Fransız ulusal Meclisi “Ermeni soykırımı yoktur.” Diyene cezai müeyyideler getiren kanunu kabul etti.
Kimimiz isyanlarda, kimimiz protestolarda, kimimizde; adam yatak odasına girmiş “dur bakalım ne olacak” merakında.
Ermenistan Ermenisinin kuyruğu Kars kapısında sıkıştığı için sesi çıkmasa da Diaspora Ermenisi ata bindi gidiyor.
Seçim Sandığına sıkışan Fransız Siyaseti Deveciyan’ı at pazarında sipahi yaptı ne kadar sürer bilinmez ama; büyüklerimizin bir bildiği vardır zahir!
O büyükler ki; “asala’yı biz bitirdik.”diye’ Vatan kurtaran kahraman’ edasıyla dolaşanları kanatları altında besleyip büyüttüler. Onların şimdi hiç birisi ortalarda görünmüyor. Küstürüldülermi acaba? Asala’ın avukatı tek başına bir millet ve hür düşünceyi mahkum ettirebilecek güce erişirken, asalayı bitirdik diyenler bize yalan mı söyledi acaba?
Yoksa Asala’nın Deveciyan-ı çok mu akıllı?
Vatan türküsü söylemek, “herkesten çok benim hakkım.” Diyenlerin, herkesten fazla bu konuyu yeniden düşünmeleri gerekir sanıyorum.
Hristiyan dünyanın ruhani lideri Papa 16. Benedikt, İslam yüce Peygamberi (S.A.V) ne hakaretler yağdırıyor. İslam dünyasında büyük infial yaşanıyor. Papa’nın umurunda değil. Bugüne kadar özür dilemiş de değil. Buna rağmen İslam ülkelerinin temsilcilerini toplantıya çağırıyor, onlarda gidiyorlar.

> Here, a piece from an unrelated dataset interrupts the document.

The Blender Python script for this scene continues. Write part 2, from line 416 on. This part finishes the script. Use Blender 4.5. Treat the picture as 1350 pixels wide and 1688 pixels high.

Papa, durup dururken bunu niye yapıyor? Çok sebep sayılabilir. En önemlisi, Papa, Katolik Hristiyanlarla Ortadoks Hristiyanları birleştirme peşinde. Çünkü; Dünyanın doğusundaki Hristiyanların çoğunluğa Ortadoks. Batı emperyalizminin, doğunun bakir kaynaklarına ulaşabilmesi için Katolik ve Ortadoks dünyanın birleşmesi lazım. Bunun içinde ortak hedef, ortak düşman lazım. Hristiyan dünyanın ortak hedef ve düşmanı İslam. Papa’nın hayalı büyük, ya bizim?
Bu densizliğe tek yürekli ses, Diyanet işleri Başkanı sayın Bardakoğlu’ndan geldi. Peki şu bizim meşhur,
‘Dinlerarası Diyalog’ havarileri nerede?
İnsan hak ve hürriyetleri kisvesi altına, kendi devleti ile mücadeleye girişen devletini Avrupa İnsan Hakları Mahkemesine şikayet eden , “Dinimizin emri olduğu için takıyorum” diyerek türbanın altına gizlenenler nerede?
Kraliyet ailesi gibi babadan oğula intikal eden ve samimi müslümanı istismar ederek soyan din derebeyleri nerede?
¨
Yeniden hortlatılan PKK belası, çözüm önerisi adı altında bu ülkeye kurulan bin bir türlü tuzak.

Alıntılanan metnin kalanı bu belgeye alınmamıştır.